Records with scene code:
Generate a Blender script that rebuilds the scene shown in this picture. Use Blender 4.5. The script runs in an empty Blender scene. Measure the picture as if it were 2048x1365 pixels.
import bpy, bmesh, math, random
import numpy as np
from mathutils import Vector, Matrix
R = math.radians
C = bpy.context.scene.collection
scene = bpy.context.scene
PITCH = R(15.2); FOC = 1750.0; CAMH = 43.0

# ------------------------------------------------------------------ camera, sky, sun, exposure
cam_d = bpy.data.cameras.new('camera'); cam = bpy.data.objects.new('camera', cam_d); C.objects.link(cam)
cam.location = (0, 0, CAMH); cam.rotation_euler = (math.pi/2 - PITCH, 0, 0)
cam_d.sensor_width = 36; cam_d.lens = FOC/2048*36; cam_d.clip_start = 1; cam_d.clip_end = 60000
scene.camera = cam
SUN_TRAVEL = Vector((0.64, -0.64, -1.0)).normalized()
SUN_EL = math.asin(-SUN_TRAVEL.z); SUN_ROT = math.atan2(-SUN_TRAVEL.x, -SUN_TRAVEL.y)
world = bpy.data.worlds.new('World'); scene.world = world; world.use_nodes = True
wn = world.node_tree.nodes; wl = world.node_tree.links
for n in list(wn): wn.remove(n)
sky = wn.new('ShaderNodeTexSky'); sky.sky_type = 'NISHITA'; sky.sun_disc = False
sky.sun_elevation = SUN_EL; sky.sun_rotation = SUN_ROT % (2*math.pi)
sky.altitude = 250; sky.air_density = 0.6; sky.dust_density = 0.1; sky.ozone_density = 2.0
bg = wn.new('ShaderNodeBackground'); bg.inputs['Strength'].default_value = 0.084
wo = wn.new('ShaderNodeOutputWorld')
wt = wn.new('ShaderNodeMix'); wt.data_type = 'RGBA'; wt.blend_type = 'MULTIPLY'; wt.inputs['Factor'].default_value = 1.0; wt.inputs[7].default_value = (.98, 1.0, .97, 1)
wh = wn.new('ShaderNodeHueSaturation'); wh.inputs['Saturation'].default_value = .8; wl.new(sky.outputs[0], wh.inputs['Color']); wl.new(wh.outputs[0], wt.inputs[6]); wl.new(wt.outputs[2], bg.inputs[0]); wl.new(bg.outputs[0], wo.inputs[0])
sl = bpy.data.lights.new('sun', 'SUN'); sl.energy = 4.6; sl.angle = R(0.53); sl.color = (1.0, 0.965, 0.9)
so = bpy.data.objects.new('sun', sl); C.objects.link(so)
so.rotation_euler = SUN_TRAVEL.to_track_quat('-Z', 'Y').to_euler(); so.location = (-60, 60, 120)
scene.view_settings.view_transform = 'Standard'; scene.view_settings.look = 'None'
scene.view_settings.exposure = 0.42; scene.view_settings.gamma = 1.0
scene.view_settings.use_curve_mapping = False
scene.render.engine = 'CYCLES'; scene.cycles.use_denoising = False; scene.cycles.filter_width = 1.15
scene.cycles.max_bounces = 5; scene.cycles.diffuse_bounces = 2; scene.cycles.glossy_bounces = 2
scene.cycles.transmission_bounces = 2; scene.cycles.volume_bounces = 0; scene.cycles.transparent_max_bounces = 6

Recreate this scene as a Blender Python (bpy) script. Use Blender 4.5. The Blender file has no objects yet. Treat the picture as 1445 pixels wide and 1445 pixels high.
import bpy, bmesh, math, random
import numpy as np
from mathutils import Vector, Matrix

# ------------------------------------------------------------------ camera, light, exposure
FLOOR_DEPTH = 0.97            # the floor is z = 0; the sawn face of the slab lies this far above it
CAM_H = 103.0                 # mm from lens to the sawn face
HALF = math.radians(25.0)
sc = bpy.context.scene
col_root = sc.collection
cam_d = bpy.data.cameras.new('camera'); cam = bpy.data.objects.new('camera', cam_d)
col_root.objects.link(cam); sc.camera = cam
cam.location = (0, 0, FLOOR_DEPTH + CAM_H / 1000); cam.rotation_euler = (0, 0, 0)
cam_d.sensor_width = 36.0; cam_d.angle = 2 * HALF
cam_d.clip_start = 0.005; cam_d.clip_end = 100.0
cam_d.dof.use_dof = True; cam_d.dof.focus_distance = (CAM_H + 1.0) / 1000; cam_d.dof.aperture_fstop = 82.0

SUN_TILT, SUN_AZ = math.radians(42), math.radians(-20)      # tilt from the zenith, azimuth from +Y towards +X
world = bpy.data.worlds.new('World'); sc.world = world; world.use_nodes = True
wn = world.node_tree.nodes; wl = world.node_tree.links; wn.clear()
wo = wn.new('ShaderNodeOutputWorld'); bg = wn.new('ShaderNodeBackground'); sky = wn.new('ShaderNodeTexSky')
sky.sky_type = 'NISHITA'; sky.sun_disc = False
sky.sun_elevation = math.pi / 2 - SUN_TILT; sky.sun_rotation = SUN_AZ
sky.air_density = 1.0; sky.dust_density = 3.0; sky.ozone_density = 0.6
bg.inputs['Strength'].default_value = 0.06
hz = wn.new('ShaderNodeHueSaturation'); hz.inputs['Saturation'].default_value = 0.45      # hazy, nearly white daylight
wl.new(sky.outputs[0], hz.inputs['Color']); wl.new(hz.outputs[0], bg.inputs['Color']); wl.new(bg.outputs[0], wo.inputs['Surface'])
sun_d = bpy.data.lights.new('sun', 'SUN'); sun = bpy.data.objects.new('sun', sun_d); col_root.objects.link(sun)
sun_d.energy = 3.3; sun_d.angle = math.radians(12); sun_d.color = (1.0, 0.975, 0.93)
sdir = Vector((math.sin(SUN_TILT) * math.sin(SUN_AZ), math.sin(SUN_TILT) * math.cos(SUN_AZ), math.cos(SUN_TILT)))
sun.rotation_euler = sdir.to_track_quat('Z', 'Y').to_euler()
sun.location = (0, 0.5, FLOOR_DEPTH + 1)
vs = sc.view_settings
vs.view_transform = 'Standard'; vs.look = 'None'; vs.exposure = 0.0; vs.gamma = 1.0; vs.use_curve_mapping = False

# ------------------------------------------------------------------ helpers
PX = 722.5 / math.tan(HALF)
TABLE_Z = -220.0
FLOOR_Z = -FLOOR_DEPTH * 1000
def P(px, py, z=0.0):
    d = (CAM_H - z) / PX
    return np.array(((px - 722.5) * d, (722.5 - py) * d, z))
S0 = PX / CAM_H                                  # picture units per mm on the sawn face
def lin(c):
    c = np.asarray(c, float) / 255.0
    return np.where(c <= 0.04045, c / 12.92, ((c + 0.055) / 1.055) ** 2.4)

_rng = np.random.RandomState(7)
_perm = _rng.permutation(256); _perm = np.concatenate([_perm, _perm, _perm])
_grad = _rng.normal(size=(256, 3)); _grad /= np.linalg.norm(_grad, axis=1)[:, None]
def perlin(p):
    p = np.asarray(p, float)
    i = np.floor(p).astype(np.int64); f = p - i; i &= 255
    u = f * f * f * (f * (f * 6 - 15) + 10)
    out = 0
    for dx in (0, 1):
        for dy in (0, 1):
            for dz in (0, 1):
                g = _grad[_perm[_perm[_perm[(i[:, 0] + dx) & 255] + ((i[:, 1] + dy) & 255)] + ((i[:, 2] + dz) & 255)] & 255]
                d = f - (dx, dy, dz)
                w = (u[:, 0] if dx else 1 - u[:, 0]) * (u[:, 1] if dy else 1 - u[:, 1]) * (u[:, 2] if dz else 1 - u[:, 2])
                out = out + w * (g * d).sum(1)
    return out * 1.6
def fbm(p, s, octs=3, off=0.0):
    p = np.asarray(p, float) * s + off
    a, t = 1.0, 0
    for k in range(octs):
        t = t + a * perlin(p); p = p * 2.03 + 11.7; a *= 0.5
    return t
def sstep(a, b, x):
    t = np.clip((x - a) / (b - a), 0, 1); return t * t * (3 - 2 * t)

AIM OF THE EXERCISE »
Above are the records; please copy exactly their first line and each line after it through the line containing "PITCH = R(15.2); FOC = 1750.0; CAMH = 43.0", and no line after that.

RESPONSE BELOW »
Generate a Blender script that rebuilds the scene shown in this picture. Use Blender 4.5. The script runs in an empty Blender scene. Measure the picture as if it were 2048x1365 pixels.
import bpy, bmesh, math, random
import numpy as np
from mathutils import Vector, Matrix
R = math.radians
C = bpy.context.scene.collection
scene = bpy.context.scene
PITCH = R(15.2); FOC = 1750.0; CAMH = 43.0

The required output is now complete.